By Peter Jeff
The Leadership Mints Guy
Here’s an idea to take more command over your public speaking skills. Reading time: 5:34
Speak very s-l-o-w-l-y and people will listen more attentively to you, observes actor Kirk Douglas who suffered a stroke in his 80s that forced his slower paced speech.
The most effective leaders know that pacing intensifies listening in much the same way classical music paces progressively to a crescendo. Martin Luther King Jr. brilliantly paced his “I Have a Dream” speech. He started at 90 words a minute (well below conversational pace of 140 words a minute). Then he concluded at a passionate 150 words per minute.
Radio commentator Walter Winchell commanded attention with his staccato paced news delivery, gushing at twice the normal rate of speech —more than 237 words a minute—often without a breath for 20 seconds.
The staccato voice of a passionate speaker can then be heard even faster, almost as fast as the violinist who plays 2,528 consecutive sixteenth notes for 158 measures in Ravel’s Sonata for violin.
Whew! Meanwhile radio commentator Paul Harvey was famous for his ever-changing syncopated delivery peppered with pregnant pauses and abrupt topic changes that attracted millions of listeners for more than 50 years on ABC Radio.
Silence Can Be Deafening
Paul Harvey leveraged the power of the pregnant pause: “GOOD…..DAY.” The silent interval can be deafening.
The pause heightens interest in the words to follow. With the pregnant pause, you can surprise your audience much like the long pause in composer Joseph Haydn’s Symphony No. 94. In the 16th measure of the second movement, there is only one sound, a single loud chord that SURPRISES the audience and gives it its namesake, The Surprise Symphony.
Pull a Haydn. Surprise your audience. With the pacing of your voice. From staccato. To silence. To surprise. That’s what the most effective leaders do from the podium.

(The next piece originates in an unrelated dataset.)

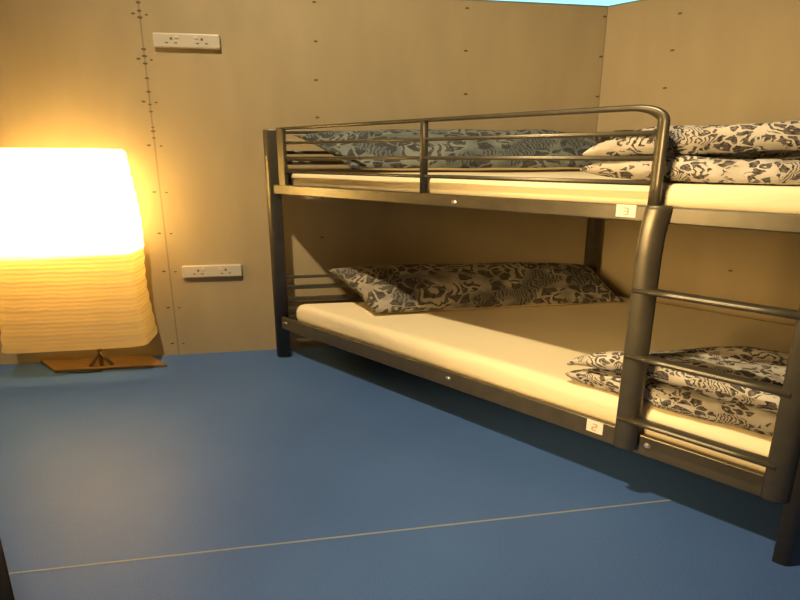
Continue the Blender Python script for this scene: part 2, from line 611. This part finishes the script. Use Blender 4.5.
# guard rail of the upper bunk
SG0, SG1 = 0.150, 2.570
ZG = 1.686
def arc_path(tt):
    pth, rin, roff = [], [], []
    for i in range(9):
        s = SG0 + (2.455 - SG0) * i / 8
        pth.append(P(s, tt, ZG)); rin.append(0.0095 + 0.003 * i / 8); roff.append(0.016)
    for i in range(1, 10):
        a = math.pi / 2 * i / 9
        pth.append(P(2.455 + 0.125 * math.sin(a), tt, ZG - 0.055 * (1 - math.cos(a))))
        rin.append(0.0125 + 0.017 * (i / 9) ** 1.5); roff.append(0.018)
    for z in (1.58, 1.5, 1.4, 1.30):
        pth.append(P(2.580, tt, z)); rin.append(0.030); roff.append(0.020)
    return pth, rin, roff
for tt in (0.0, BED_W):
    bm = bmesh.new()
    pth, rin, roff = arc_path(tt)
    sweep(bm, pth, rin, roff, A, 2.0, 16)
    g = put('guard_rail', bm, FR, bed)
    g['_o'] = tuple(L0)
    bm = bmesh.new()
    bedbox(bm, 0.085, 0.160, tt - 0.012, tt + 0.012, 1.30, ZG + 0.008, 0.006, 2)
    put('guard_end_bar', bm, FR, g)
    for z in (1.590, 1.495, 1.400):
        bm = bmesh.new()
        sweep(bm, [P(0.15, tt, z), P(1.4, tt, z), P(2.56, tt, z)], [0.0085, 0.0095, 0.0105], 0.013, A, 2.0, 14)
        put('guard_bar', bm, FR, g)
    bm = bmesh.new()
    post(bm, 1.392, tt + 0.0, 1.30, 1.684, 0.016, 0.016, 2.6, 16, 0.003)
    put('guard_upright', bm, FR, g)

# ladder on the open side
ladder = put
LT = -0.055
def ladder_rail(s):
    bm = bmesh.new()
    sec = se(24, 2.8)
    rings = []
    for z, dt, f in ((0.262, 0, .85), (0.268, 0, 1), (0.8, 0, 1), (1.12, 0, 1), (1.20, 0.004, 1), (1.26, 0.012, 1.02), (1.30, 0.02, 1.03), (1.312, 0.022, 1.0), (1.318, 0.024, .85)):
        rings.append([P(s, LT + dt, z) + A * (0.032 * f * x) + B * (0.037 * f * y) for x, y in sec])
    loft(bm, rings)
    return put('ladder_rail', bm, FR, bed)
ladder_rail(2.632)
ladder_rail(3.185)
for z in (0.975, 0.690, 0.402):
    bm = bmesh.new()
    p0, p1 = P(2.615, LT, z), P(3.19, LT, z)
    sweep(bm, [p0.lerp(p1, i / 4) for i in range(5)], 0.014, 0.038, A, 2.6, 16)
    put('ladder_rung', bm, FR, bed)

# unseen solid panels under the mattresses, in place of slats to stop light leaks
for z in (0.285, 1.278):
    bm = bmesh.new()
    bedbox(bm, 0.020, BED_L - 0.020, 0.017, BED_W - 0.017, z - 0.010, z + 0.010)
    put('base_panel', bm, M['slat'], bed)

# ------------------------------------------------------------------ mattresses
def mattress(z0, z1, s0, s1, t0, t1, label, seed, sag=0.0):
    hs, ht, hz = (s1 - s0) / 2, (t1 - t0) / 2, (z1 - z0) / 2
    c = ((s0 + s1) / 2, (t0 + t1) / 2, (z0 + z1) / 2)
    def mp(p):
        s, tt, z = p
        zz = (z - z0) / (z1 - z0)
        edge = math.exp(-((tt - t0) / 0.16) ** 2)
        # sheet pulled into long shallow creases along the open side
        w = noise.noise(Vector((s * 1.3 + seed, tt * 9, z * 16))) * 0.012 * edge * (0.3 + zz)
        w2 = noise.noise(Vector((s * 2.0, tt * 2.0, seed))) * 0.006
        return P(s, tt - w * 0.8, z + (w * 0.4 + w2) * max(0, zz) - sag * zz * math.exp(-((tt - t0) / 0.5) ** 2) * 0)
    bm = soft_block(c, (hs, ht, hz), min(0.055, hz * 0.9), (70, 44, 10), mp)
    o = put('mattress', bm, M['sheet'], None, origin=P((s0 + s1) / 2, (t0 + t1) / 2, z0), smooth=True)
    tag(o, label, 'mattress', 'mattresses of the bunk bed')
    return o
mattress(0.296, 0.445, 0.10, 3.16, 0.030, 2.44, 'mattress under a cream fitted sheet on the lower bunk', 3.0)
mattress(1.290, 1.400, 0.10, 3.16, 0.042, 2.42, 'mattress under a cream fitted sheet on the upper bunk behind the guard rail', 8.0)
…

Let’s study the deliberate pacing of three famous speakers: Martin Luther King Jr., President John Kennedy and President Barack Obama.
“I Have a Dream”
On August 28, 1963 Martin Luther King simmered his ideas in a crockpot. He spoke for less than 90 words per minute for seven of his 16 minutes of his speech. In fact, the first two minutes of his speech he averaged only 80 words per minute, well below the 125 words per minute average pace. In fact, Dr. King averaged 100 words per minute over the 16 minutes.

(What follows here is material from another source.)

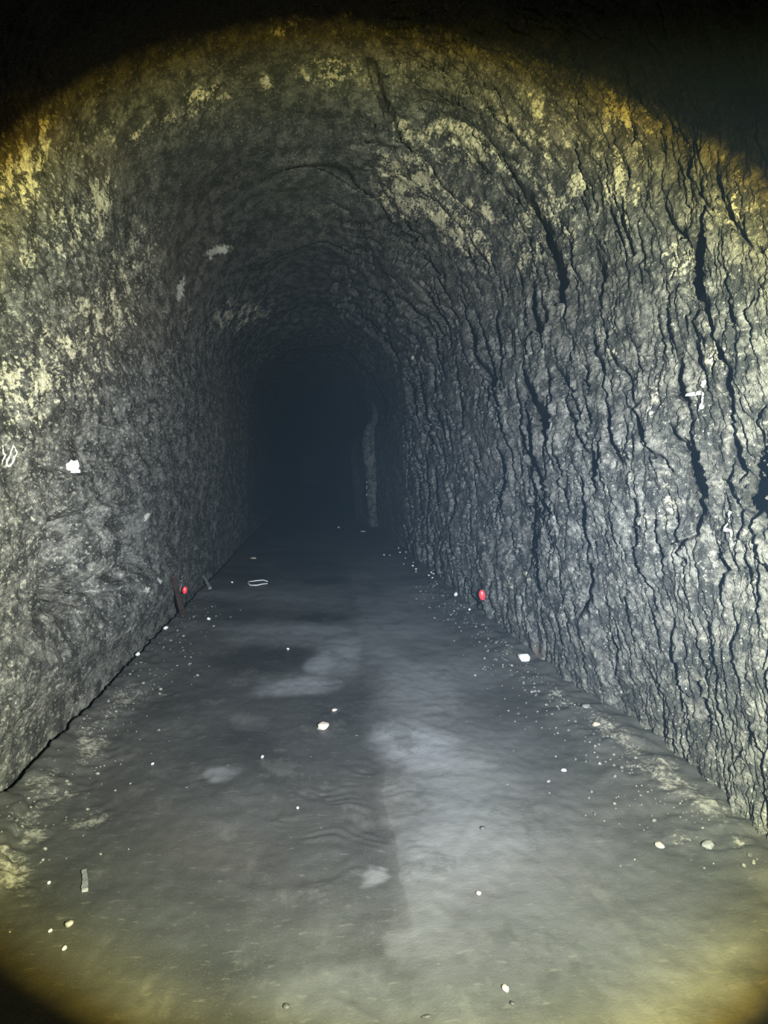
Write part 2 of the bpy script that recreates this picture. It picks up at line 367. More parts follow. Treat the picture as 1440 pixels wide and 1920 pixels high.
FLOOR_STAINS = [
 ('K',-0.369,1.702,0.422,0.009,0.04,-0.094,0.9),
 ('K',-0.179,1.729,0.201,-0.003,0.008,-0.045,0.4),
 ('K',0.079,1.954,0.303,0.004,-0.001,-0.034,0.9),
 ('K',-0.326,1.967,0.761,-0.01,0.017,-0.053,0.5),
 ('K',0.177,2.254,0.308,0.009,-0.005,-0.046,0.7),
 ('K',-0.03,2.398,0.547,-0.005,0.002,-0.094,0.6),
 ('K',-0.901,2.333,0.582,-0.006,0.077,-0.087,0.4),
 ('K',-0.212,2.537,0.807,-0.006,0.016,-0.08,0.45),
 ('K',-0.077,1.451,0.428,-0.01,0.008,-0.115,0.75),
 ('K',0.144,1.295,0.237,-0.006,-0.021,-0.14,0.65),
 ('K',-0.217,1.266,0.381,-0.011,0.024,-0.115,0.5),
 ('K',-0.753,1.319,0.281,0.033,0.114,-0.119,0.45),
 ('K',-0.344,1.063,0.373,-0.013,0.031,-0.094,0.5),
 ('K',-0.55,0.926,0.323,-0.013,0.058,-0.11,0.55),
 ('K',-0.049,0.934,0.258,-0.01,0.005,-0.127,0.35),
 ('K',0.213,1.516,0.262,-0.006,-0.027,-0.124,0.5),
 ('K',1.057,1.21,0.106,-0.091,-0.177,-0.096,0.35),
 ('K',1.031,1.402,0.065,-0.121,-0.221,-0.101,0.3),
 ('K',-0.607,1.534,0.328,-0.007,0.059,-0.099,0.5),
 ('K',-0.647,0.736,0.222,-0.01,0.056,-0.091,0.3),
 ('L',-0.084,1.555,0.242,0.008,0.008,-0.046,1.0),
 ('L',0.182,1.722,0.201,-0.004,-0.025,-0.136,0.6),
 ('L',-0.422,1.216,0.083,0.004,0.017,-0.031,0.9),
 ('L',-0.109,1.839,0.673,-0.01,0.008,-0.074,0.5),
 ('L',-0.204,2.13,0.777,-0.009,0.018,-0.09,0.35),
 ('L',0.513,1.285,0.237,-0.049,-0.07,-0.087,0.9),
 ('L',0.723,1.531,0.269,-0.006,-0.11,-0.152,0.5),
 ('L',0.635,1.185,0.264,-0.008,-0.092,-0.146,0.45),
 ('L',0.556,0.94,0.265,-0.01,-0.095,-0.174,0.45),
 ('L',0.58,1.642,0.149,-0.003,-0.049,-0.084,0.4),
 ('L',0.563,1.828,0.269,-0.004,-0.076,-0.135,0.3),
 ('L',0.202,0.89,0.036,-0.001,-0.005,-0.024,0.8),
 ('L',0.231,0.717,0.06,-0.003,-0.011,-0.046,0.35),
 ('L',0.333,0.748,0.094,-0.004,-0.036,-0.108,0.35),
 ('L',0.085,0.624,0.275,-0.014,-0.006,-0.063,0.35),
 ('L',-0.391,0.638,0.204,-0.011,0.023,-0.063,0.2),
 ('L',-0.333,1.401,0.116,-0.003,0.011,-0.033,0.3),
 ('B',0.26,1.142,0.182,-0.006,-0.027,-0.104,0.5),
 ('B',0.075,1.114,0.265,-0.008,-0.009,-0.117,0.5),
 ('B',-0.32,0.987,0.307,-0.011,0.027,-0.088,0.45),
 ('B',-0.075,1.428,0.239,-0.006,0.006,-0.09,0.4),
 ('P',-0.998,0.943,0.056,0.012,0.105,-0.08,1.0),
 ('P',-1.057,1.057,0.068,0.023,0.086,-0.058,0.8),
 ('P',-0.847,1.087,0.092,0.019,0.045,-0.039,0.9),
 ('P',-1.108,1.184,0.073,0.056,0.124,-0.069,0.75),
 ('P',-1.096,1.328,0.089,0.047,0.122,-0.074,0.9),
 ('P',-1.116,1.474,0.058,0.07,0.134,-0.068,0.8),
 ('P',-1.033,1.543,0.18,-0.021,0.036,-0.044,0.8),
 ('P',-1.123,1.12,0.107,-0.003,0.071,-0.065,0.5),
 ('P',-0.902,1.342,0.161,-0.004,0.045,-0.051,0.35),
 ('P',-1.141,1.855,0.045,0.095,0.173,-0.079,0.4),
 ('P',1.486,1.438,0.015,-0.068,-0.14,-0.055,0.8),
 ('P',1.519,1.278,0.041,-0.111,-0.142,-0.057,0.9),
 ('P',1.514,1.102,0.045,-0.078,-0.119,-0.05,0.9),
 ('P',1.564,1.013,0.049,-0.057,-0.095,-0.041,1.0),
 ('P',1.352,0.924,0.14,-0.03,-0.056,-0.036,0.6),
 ('P',1.485,1.684,0.008,-0.079,-0.177,-0.067,0.6),
 ('P',1.464,1.849,0.002,-0.095,-0.137,-0.051,0.5),
 ('P',1.306,1.223,0.053,-0.093,-0.139,-0.061,0.4),
 ('P',1.525,0.917,0.077,-0.003,-0.066,-0.044,0.6),
 ('P',1.602,2.155,-0.0,-0.092,-0.146,-0.053,0.3),
 ('K',-0.417,0.818,0.357,-0.015,0.045,-0.112,0.45),  # large dark patch evens out the torch's brightness on the near floor
 ('K',-0.041,0.73,0.242,-0.011,0.002,-0.07,0.3),
 ('K',-0.741,1.14,0.275,0.031,0.094,-0.1,0.5),
 ('L',0.058,1.666,0.114,-0.002,-0.004,-0.063,0.9),
 ('L',0.292,1.751,0.124,-0.002,-0.017,-0.056,0.8),
 ('L',-0.622,2.135,0.717,-0.008,0.033,-0.054,0.6),
 ('L',-0.206,1.874,0.696,-0.01,0.007,-0.035,0.6),
 ('L',1.029,2.093,0.351,-0.004,-0.135,-0.132,0.6),
 ('L',0.796,1.895,0.384,-0.006,-0.086,-0.108,0.5),
 ('L',1.078,2.4,0.396,-0.004,-0.128,-0.118,0.4),
 ('K',0.163,1.111,0.055,-0.002,-0.017,-0.101,0.3),
 ('K',0.152,0.61,0.815,-0.043,-0.018,-0.115,0.45),  # darkens the floor closest to the torch, offsetting its falloff in the colour
 ('K',0.75,0.767,0.454,-0.021,-0.119,-0.162,0.4),
]


# ---------------------------------------------------------------- tunnel shell
XL, XR, ZS = -1.30, 1.62, 2.64
XC, RAD = (XL + XR) / 2, (XR - XL) / 2
S0 = ZS
S1 = ZS + math.pi * RAD
STOT = S1 + ZS


def base_point(s, y):
    """Point and inward normal of the smooth horseshoe profile; s runs from the left floor corner over the crown."""
    s, y = np.broadcast_arrays(np.asarray(s, float), np.asarray(y, float))
    th = math.pi - (s - S0) / RAD
    left = s < S0
    right = s > S1
    x = np.where(left, XL, np.where(right, XR, XC + RAD * np.cos(th)))
    z = np.where(left, s, np.where(right, STOT - s, ZS + RAD * np.sin(th)))
    nx = np.where(left, 1.0, np.where(right, -1.0, -np.cos(th)))
    nz = np.where(left | right, 0.0, -np.sin(th))
    return x, z, nx, nz


# columns: even steps near the visitor, then steps that grow with distance down the tunnel
near = np.arange(-1.5, 1.75, 0.05)
inv = np.linspace(1 / 1.75, 1 / 17.0, 560)
far = np.concatenate([np.linspace(17.15, 20.5, 48), np.geomspace(20.8, 110.0, 60)])
YC = np.concatenate([near, 1 / inv, far])
rows_left = np.concatenate([np.linspace(-0.15, 3.2, 560)])
rows_ceil = np.linspace(3.2, 5.05, 270)
rows_right = np.linspace(5.05, STOT + 0.15, 1010)
SR = np.concatenate([rows_left, rows_ceil[1:], rows_right[1:]])
NL, NC_ = len(rows_left), len(rows_ceil)
SG, YG = np.meshgrid(SR, YC, indexing='ij')
SG = SG.astype(F32)
YG = YG.astype(F32)
YP = np.maximum(YG, 0.8)
QG = (4 * np.log(YP) + np.minimum(YG - 0.8, 0) * 5).astype(F32)

w_right = smooth(4.75, 5.5, SG)
w_left = 1 - smooth(2.7, 3.7, SG)
w_top = 1 - w_right - w_left
fade = 1 / (1 + (YP / 9.0) ** 2)

# broad undulation of the excavated profile
height = 0.055 * fbm(SG * 0.75, QG * 0.55, 2, 3) + 0.022 * fbm(SG * 2.3, QG * 2.0, 2, 11)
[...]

Slow and deliberate pacing, especially at the beginning of a speech, makes the periodic bursts of passionate speech seem even more poignant, more intense, more memorable.
But Dr. King accelerated his pacing from 99 words in the 13th minute to 119 and 157 words in each of the next two minutes when he began his famous reiteration:
“Let freedom ring from the heightening Alleghenies of Pennsylvania.
Let freedom ring from the snow capped Rockies of Colorado.
Let freedom ring from the curvaceous slopes of California.
But not only that: Let freedom ring from Stone Mountain of Georgia.
Let freedom ring from Lookout Mountain of Tennessee…..”
Pacing is powerfully persuasive.
“So let us begin anew”
On January 20, 1961, John F. Kennedy began his inaugural address with slow and deliberate pace. He averaged 90 words a minute for the first three minutes. He accelerated his pace to 116 words per minute at the eight-minute mark, sparking his call to action with a greater sense of urgency in the following passage:
“So let us begin anew—remembering on both sides
that civility is not a sign of weakness,
and sincerity is always subject to proof.
Let us never negotiate out of fear.
But let us never fear to negotiate.
Let both sides explore what problems unite us
instead of belaboring those problems which divide us.
Let both sides, for the first time,
formulate serious and precise proposals for the inspection
and control of arms—
and bring the absolute power to destroy
other nations under the absolute control of all nations.”
It is instructive to note that Kennedy slowed his pace down from 99 words per minute to 76 words per minute just before unleashing his 116-word per minute pacing in “So let us begin a new….” To put that accelerated pace in more perspective, consider that Kennedy averaged 97 words per minute throughout his 14 minute inaugural. Pacing is powerfully persuasive.
“Yes we can”
On February 12, 2008, Barack Obama’s speech after winning the Virginia Primary demonstrated the same crock pot simmering of ideas in the opening two minutes when he averaged 94 words per minute. (Waiting for the applause to subside accounted for less than 10 seconds in these first 120 seconds.) In the eighth minute of his speech he slowed in down even more: he spoke for 56 words per minute. Obama averaged 106 words per minute over the first 12 minutes of the speech.
But then in the second half of his speech he averaged 136 words per minute, including gusts of 161 words per minute at the 18 minute mark and 161 words per minute in the last minute. The slower opening made his verbal eruption at the conclusion that much more exhilarating. Pacing is powerfully persuasive.
So the next time you take command of a podium, remember to pace yourself. More powerfully. And more persuasively.
Today’s ImproveMINT
Pace your speech to keep your leadership thinking in mint condition.